Your task :: Exactly the lines from the line with "What Blender Python" to the line with "R = math.radians" should be extracted, both included, with no other lines.

Collected data entries:
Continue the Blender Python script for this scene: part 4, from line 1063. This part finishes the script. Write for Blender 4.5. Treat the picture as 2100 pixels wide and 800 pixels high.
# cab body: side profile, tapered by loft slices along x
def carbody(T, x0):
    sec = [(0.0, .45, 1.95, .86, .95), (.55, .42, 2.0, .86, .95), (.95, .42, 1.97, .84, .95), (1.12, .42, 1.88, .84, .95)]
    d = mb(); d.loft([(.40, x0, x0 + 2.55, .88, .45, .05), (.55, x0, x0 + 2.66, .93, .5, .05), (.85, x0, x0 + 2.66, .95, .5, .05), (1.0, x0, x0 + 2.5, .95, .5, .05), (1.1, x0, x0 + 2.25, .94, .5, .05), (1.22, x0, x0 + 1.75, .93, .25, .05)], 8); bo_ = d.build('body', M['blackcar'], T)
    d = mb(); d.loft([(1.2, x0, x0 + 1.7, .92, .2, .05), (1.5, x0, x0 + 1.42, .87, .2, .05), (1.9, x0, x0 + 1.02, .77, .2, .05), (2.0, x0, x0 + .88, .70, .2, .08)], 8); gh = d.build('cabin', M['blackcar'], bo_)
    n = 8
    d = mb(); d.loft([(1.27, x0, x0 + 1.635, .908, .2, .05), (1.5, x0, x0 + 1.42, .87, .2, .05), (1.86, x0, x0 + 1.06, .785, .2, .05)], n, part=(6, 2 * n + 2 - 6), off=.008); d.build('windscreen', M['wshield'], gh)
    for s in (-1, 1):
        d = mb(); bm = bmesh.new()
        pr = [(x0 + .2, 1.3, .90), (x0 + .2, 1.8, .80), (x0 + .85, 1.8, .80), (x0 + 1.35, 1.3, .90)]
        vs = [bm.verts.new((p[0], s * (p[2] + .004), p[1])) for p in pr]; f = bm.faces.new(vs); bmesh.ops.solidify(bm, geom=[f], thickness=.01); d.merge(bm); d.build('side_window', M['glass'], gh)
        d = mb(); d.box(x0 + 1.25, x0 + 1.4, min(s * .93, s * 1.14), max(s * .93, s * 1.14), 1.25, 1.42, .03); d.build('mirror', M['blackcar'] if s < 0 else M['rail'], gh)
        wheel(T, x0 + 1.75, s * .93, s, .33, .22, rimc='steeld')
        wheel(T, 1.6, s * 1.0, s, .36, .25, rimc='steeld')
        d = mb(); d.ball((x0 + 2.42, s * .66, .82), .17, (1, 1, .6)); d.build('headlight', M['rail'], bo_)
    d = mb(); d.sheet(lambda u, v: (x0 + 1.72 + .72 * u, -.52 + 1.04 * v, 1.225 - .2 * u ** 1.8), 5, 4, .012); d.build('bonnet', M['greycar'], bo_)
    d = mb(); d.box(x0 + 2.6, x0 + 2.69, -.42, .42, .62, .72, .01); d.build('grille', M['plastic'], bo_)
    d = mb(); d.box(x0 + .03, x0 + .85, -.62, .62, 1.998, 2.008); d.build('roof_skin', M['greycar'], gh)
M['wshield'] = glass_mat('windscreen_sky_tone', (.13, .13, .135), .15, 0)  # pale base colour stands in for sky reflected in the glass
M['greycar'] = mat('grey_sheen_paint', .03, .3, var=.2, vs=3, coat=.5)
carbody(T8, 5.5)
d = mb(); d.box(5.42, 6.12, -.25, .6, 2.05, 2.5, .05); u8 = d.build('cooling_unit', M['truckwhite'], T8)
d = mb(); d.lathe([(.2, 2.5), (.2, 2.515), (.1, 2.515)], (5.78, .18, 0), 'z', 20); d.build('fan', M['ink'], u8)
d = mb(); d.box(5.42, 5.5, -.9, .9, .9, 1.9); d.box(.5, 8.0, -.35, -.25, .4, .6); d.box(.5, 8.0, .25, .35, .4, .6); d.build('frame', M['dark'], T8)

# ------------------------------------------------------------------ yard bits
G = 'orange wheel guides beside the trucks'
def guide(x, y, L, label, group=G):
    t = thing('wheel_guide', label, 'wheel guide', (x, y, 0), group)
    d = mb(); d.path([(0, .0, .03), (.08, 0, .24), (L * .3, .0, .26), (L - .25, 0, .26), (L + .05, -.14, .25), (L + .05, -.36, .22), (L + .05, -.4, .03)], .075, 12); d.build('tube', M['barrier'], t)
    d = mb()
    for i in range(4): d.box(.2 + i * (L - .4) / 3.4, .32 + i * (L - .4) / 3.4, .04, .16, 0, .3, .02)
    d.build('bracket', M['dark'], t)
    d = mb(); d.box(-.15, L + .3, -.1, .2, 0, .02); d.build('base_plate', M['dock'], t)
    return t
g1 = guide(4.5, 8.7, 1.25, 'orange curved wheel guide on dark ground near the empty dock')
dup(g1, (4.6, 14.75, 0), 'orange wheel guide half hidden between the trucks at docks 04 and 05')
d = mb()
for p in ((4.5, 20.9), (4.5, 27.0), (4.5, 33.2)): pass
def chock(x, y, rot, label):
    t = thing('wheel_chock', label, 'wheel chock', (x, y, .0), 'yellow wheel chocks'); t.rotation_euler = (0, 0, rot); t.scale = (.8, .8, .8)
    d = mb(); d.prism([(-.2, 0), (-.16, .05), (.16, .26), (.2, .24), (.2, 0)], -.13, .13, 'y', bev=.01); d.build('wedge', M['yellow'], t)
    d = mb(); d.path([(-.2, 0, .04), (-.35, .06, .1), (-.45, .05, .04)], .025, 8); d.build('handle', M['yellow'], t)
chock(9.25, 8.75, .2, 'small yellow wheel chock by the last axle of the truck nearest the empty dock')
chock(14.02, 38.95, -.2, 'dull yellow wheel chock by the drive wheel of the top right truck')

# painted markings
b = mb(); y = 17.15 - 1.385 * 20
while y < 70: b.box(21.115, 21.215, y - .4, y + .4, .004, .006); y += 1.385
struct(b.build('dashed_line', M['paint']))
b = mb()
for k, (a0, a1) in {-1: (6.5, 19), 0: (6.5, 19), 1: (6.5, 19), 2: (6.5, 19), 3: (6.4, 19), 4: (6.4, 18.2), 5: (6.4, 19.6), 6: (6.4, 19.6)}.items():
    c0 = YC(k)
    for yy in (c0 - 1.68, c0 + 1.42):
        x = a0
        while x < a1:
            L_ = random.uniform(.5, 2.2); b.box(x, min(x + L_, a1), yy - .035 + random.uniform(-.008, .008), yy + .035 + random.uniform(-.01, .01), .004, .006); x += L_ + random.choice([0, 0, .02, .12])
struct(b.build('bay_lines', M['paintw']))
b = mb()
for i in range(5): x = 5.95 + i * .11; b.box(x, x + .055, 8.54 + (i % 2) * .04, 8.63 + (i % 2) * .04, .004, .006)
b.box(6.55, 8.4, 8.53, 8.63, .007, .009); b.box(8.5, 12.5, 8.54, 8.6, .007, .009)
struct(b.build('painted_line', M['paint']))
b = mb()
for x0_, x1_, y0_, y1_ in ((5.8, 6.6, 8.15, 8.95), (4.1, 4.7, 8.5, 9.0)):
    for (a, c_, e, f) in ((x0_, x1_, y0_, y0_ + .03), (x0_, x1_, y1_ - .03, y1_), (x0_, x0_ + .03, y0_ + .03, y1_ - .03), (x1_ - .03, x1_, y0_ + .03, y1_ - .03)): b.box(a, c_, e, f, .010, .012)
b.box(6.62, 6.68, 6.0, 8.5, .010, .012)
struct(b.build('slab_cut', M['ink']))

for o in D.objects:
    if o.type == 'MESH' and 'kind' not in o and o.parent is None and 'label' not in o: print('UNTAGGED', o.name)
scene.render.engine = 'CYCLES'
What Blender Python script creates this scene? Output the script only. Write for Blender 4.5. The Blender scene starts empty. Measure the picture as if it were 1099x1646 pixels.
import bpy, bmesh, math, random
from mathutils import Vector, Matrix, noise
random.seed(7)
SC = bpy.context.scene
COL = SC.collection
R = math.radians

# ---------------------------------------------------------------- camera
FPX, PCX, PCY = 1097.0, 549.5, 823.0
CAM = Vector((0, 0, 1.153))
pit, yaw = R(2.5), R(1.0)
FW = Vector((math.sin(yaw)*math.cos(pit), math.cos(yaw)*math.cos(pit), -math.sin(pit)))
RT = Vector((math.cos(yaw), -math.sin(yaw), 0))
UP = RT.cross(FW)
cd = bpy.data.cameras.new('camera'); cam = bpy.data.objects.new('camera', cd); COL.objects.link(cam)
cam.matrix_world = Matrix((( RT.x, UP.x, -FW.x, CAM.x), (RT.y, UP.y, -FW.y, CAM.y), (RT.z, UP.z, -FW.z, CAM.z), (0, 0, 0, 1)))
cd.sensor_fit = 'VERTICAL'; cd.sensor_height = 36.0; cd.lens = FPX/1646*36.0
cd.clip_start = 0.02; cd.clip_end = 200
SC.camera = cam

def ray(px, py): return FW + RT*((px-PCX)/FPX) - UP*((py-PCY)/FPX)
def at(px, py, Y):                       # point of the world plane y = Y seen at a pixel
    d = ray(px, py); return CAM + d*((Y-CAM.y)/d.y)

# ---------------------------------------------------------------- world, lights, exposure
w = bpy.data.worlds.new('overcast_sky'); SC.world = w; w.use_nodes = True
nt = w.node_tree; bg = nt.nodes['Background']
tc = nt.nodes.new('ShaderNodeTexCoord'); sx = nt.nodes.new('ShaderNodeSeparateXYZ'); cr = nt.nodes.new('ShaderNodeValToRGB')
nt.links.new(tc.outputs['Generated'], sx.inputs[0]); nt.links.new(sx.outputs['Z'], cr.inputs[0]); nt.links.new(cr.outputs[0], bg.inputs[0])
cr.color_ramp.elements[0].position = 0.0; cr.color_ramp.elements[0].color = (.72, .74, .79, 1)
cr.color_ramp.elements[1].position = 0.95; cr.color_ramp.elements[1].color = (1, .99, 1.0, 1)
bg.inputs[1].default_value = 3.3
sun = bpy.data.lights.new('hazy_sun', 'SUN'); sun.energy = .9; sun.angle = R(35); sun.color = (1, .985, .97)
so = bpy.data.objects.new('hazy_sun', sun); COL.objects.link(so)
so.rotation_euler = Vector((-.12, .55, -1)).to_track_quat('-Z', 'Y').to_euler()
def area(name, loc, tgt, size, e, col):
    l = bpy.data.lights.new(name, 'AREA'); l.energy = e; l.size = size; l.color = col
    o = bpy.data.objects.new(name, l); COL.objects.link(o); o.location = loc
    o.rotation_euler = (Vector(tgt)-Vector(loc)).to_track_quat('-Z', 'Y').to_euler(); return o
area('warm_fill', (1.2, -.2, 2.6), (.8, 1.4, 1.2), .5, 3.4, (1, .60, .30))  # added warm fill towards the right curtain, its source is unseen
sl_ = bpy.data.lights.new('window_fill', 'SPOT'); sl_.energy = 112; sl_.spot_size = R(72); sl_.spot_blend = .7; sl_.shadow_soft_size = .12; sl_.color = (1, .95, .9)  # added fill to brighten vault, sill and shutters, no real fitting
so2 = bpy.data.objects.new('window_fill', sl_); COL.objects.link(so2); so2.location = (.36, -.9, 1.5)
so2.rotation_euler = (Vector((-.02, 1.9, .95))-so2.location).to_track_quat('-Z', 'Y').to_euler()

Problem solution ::
What Blender Python script creates this scene? Output the script only. Write for Blender 4.5. The Blender scene starts empty. Measure the picture as if it were 1099x1646 pixels.
import bpy, bmesh, math, random
from mathutils import Vector, Matrix, noise
random.seed(7)
SC = bpy.context.scene
COL = SC.collection
R = math.radians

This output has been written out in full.